Please transcribe the listing below in full and word for word, without its pictures.
>> begin DATA BLOCK
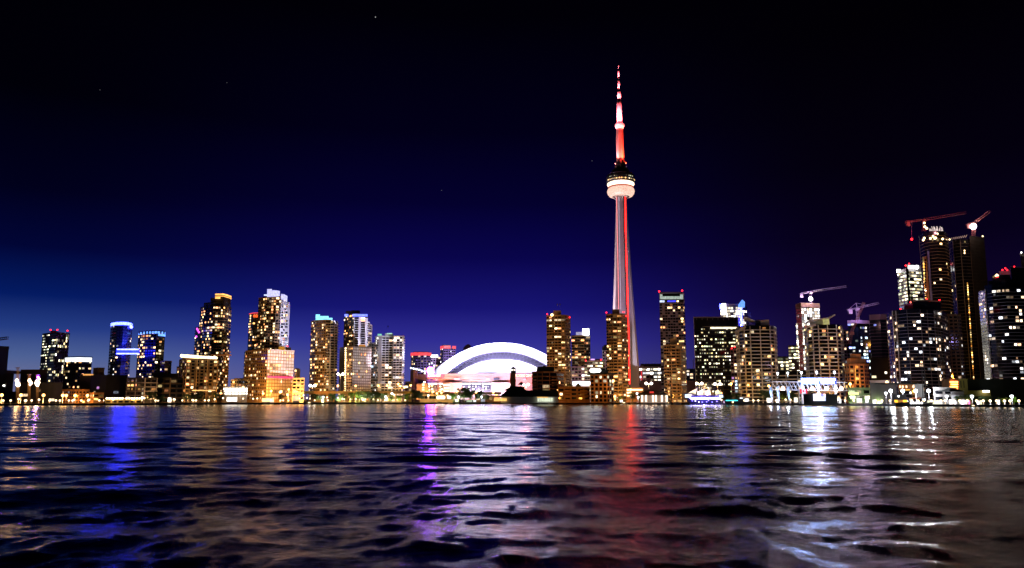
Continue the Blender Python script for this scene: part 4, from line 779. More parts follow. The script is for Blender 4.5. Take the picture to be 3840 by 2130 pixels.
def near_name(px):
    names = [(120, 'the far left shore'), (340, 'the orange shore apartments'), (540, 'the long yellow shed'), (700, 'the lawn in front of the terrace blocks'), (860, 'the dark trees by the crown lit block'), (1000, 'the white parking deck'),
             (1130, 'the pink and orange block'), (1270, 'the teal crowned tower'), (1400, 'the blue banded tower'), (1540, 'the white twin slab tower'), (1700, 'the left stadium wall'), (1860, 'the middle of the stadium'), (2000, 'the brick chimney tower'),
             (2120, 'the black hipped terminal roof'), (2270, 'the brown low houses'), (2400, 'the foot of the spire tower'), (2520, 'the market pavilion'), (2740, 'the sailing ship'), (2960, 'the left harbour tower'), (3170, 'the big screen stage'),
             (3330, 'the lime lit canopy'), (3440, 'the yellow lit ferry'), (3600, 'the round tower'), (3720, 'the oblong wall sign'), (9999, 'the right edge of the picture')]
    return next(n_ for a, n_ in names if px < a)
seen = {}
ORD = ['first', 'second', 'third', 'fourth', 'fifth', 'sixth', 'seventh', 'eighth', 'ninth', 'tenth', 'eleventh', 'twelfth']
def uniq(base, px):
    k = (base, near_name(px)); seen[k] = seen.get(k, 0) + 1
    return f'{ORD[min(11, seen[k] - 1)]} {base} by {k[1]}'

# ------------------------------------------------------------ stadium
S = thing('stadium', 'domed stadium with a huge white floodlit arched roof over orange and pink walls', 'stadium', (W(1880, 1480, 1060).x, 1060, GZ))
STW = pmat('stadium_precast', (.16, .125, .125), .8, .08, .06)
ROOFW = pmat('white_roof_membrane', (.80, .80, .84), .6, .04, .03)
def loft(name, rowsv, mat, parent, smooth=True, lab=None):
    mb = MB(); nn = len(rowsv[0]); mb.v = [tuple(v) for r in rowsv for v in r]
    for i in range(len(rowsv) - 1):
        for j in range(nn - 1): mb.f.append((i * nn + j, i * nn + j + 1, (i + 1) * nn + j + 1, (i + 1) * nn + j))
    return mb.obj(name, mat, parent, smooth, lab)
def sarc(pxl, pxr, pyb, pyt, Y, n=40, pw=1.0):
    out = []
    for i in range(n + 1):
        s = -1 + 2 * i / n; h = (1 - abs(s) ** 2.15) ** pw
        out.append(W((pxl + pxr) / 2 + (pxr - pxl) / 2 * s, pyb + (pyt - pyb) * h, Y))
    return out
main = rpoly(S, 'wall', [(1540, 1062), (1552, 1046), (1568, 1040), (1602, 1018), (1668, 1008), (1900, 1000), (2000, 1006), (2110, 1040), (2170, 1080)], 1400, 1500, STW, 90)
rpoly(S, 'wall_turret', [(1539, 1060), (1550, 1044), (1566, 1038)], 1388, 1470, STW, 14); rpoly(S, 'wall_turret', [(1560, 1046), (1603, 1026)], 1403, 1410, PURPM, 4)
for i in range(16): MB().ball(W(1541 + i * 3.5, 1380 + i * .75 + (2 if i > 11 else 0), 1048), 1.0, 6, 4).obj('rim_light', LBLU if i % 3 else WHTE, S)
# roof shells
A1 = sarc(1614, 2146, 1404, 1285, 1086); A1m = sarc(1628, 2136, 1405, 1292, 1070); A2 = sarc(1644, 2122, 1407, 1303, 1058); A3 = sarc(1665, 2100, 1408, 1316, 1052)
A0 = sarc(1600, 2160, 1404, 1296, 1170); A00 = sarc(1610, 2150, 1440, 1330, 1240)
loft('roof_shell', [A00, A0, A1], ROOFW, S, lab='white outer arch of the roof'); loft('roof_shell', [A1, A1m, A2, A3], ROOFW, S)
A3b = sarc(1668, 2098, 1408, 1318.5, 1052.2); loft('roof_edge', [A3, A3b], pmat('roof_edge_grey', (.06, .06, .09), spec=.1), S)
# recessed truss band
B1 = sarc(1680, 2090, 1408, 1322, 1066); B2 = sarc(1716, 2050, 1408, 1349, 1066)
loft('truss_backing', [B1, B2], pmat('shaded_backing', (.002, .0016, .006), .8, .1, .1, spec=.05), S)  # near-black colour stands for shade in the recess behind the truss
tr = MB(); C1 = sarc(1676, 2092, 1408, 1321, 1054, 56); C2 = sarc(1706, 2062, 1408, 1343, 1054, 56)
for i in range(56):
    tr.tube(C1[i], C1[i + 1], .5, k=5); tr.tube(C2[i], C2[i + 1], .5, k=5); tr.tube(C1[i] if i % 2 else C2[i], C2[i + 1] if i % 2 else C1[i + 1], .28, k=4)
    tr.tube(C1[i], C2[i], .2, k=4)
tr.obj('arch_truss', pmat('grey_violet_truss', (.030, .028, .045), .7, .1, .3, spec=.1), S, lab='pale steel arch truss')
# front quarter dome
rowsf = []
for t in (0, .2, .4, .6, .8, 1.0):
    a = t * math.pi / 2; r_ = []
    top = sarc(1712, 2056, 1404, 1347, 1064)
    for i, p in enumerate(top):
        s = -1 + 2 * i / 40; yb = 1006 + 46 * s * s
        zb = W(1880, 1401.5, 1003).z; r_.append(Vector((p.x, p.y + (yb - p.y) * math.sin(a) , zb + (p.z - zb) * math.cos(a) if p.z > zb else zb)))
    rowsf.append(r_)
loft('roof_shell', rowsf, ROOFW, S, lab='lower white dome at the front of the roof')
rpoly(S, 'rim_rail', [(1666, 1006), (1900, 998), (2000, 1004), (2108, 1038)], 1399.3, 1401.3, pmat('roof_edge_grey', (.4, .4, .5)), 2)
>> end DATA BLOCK
CORRECT RESPONSE -
Continue the Blender Python script for this scene: part 4, from line 779. More parts follow. The script is for Blender 4.5. Take the picture to be 3840 by 2130 pixels.
def near_name(px):
    names = [(120, 'the far left shore'), (340, 'the orange shore apartments'), (540, 'the long yellow shed'), (700, 'the lawn in front of the terrace blocks'), (860, 'the dark trees by the crown lit block'), (1000, 'the white parking deck'),
             (1130, 'the pink and orange block'), (1270, 'the teal crowned tower'), (1400, 'the blue banded tower'), (1540, 'the white twin slab tower'), (1700, 'the left stadium wall'), (1860, 'the middle of the stadium'), (2000, 'the brick chimney tower'),
             (2120, 'the black hipped terminal roof'), (2270, 'the brown low houses'), (2400, 'the foot of the spire tower'), (2520, 'the market pavilion'), (2740, 'the sailing ship'), (2960, 'the left harbour tower'), (3170, 'the big screen stage'),
             (3330, 'the lime lit canopy'), (3440, 'the yellow lit ferry'), (3600, 'the round tower'), (3720, 'the oblong wall sign'), (9999, 'the right edge of the picture')]
    return next(n_ for a, n_ in names if px < a)
seen = {}
ORD = ['first', 'second', 'third', 'fourth', 'fifth', 'sixth', 'seventh', 'eighth', 'ninth', 'tenth', 'eleventh', 'twelfth']
def uniq(base, px):
    k = (base, near_name(px)); seen[k] = seen.get(k, 0) + 1
    return f'{ORD[min(11, seen[k] - 1)]} {base} by {k[1]}'

# ------------------------------------------------------------ stadium
S = thing('stadium', 'domed stadium with a huge white floodlit arched roof over orange and pink walls', 'stadium', (W(1880, 1480, 1060).x, 1060, GZ))
STW = pmat('stadium_precast', (.16, .125, .125), .8, .08, .06)
ROOFW = pmat('white_roof_membrane', (.80, .80, .84), .6, .04, .03)
def loft(name, rowsv, mat, parent, smooth=True, lab=None):
    mb = MB(); nn = len(rowsv[0]); mb.v = [tuple(v) for r in rowsv for v in r]
    for i in range(len(rowsv) - 1):
        for j in range(nn - 1): mb.f.append((i * nn + j, i * nn + j + 1, (i + 1) * nn + j + 1, (i + 1) * nn + j))
    return mb.obj(name, mat, parent, smooth, lab)
def sarc(pxl, pxr, pyb, pyt, Y, n=40, pw=1.0):
    out = []
    for i in range(n + 1):
        s = -1 + 2 * i / n; h = (1 - abs(s) ** 2.15) ** pw
        out.append(W((pxl + pxr) / 2 + (pxr - pxl) / 2 * s, pyb + (pyt - pyb) * h, Y))
    return out
main = rpoly(S, 'wall', [(1540, 1062), (1552, 1046), (1568, 1040), (1602, 1018), (1668, 1008), (1900, 1000), (2000, 1006), (2110, 1040), (2170, 1080)], 1400, 1500, STW, 90)
rpoly(S, 'wall_turret', [(1539, 1060), (1550, 1044), (1566, 1038)], 1388, 1470, STW, 14); rpoly(S, 'wall_turret', [(1560, 1046), (1603, 1026)], 1403, 1410, PURPM, 4)
for i in range(16): MB().ball(W(1541 + i * 3.5, 1380 + i * .75 + (2 if i > 11 else 0), 1048), 1.0, 6, 4).obj('rim_light', LBLU if i % 3 else WHTE, S)
# roof shells
A1 = sarc(1614, 2146, 1404, 1285, 1086); A1m = sarc(1628, 2136, 1405, 1292, 1070); A2 = sarc(1644, 2122, 1407, 1303, 1058); A3 = sarc(1665, 2100, 1408, 1316, 1052)
A0 = sarc(1600, 2160, 1404, 1296, 1170); A00 = sarc(1610, 2150, 1440, 1330, 1240)
loft('roof_shell', [A00, A0, A1], ROOFW, S, lab='white outer arch of the roof'); loft('roof_shell', [A1, A1m, A2, A3], ROOFW, S)
A3b = sarc(1668, 2098, 1408, 1318.5, 1052.2); loft('roof_edge', [A3, A3b], pmat('roof_edge_grey', (.06, .06, .09), spec=.1), S)
# recessed truss band
B1 = sarc(1680, 2090, 1408, 1322, 1066); B2 = sarc(1716, 2050, 1408, 1349, 1066)
loft('truss_backing', [B1, B2], pmat('shaded_backing', (.002, .0016, .006), .8, .1, .1, spec=.05), S)  # near-black colour stands for shade in the recess behind the truss
tr = MB(); C1 = sarc(1676, 2092, 1408, 1321, 1054, 56); C2 = sarc(1706, 2062, 1408, 1343, 1054, 56)
for i in range(56):
    tr.tube(C1[i], C1[i + 1], .5, k=5); tr.tube(C2[i], C2[i + 1], .5, k=5); tr.tube(C1[i] if i % 2 else C2[i], C2[i + 1] if i % 2 else C1[i + 1], .28, k=4)
    tr.tube(C1[i], C2[i], .2, k=4)
tr.obj('arch_truss', pmat('grey_violet_truss', (.030, .028, .045), .7, .1, .3, spec=.1), S, lab='pale steel arch truss')
# front quarter dome
rowsf = []
for t in (0, .2, .4, .6, .8, 1.0):
    a = t * math.pi / 2; r_ = []
    top = sarc(1712, 2056, 1404, 1347, 1064)
    for i, p in enumerate(top):
        s = -1 + 2 * i / 40; yb = 1006 + 46 * s * s
        zb = W(1880, 1401.5, 1003).z; r_.append(Vector((p.x, p.y + (yb - p.y) * math.sin(a) , zb + (p.z - zb) * math.cos(a) if p.z > zb else zb)))
    rowsf.append(r_)
loft('roof_shell', rowsf, ROOFW, S, lab='lower white dome at the front of the roof')
rpoly(S, 'rim_rail', [(1666, 1006), (1900, 998), (2000, 1004), (2108, 1038)], 1399.3, 1401.3, pmat('roof_edge_grey', (.4, .4, .5)), 2)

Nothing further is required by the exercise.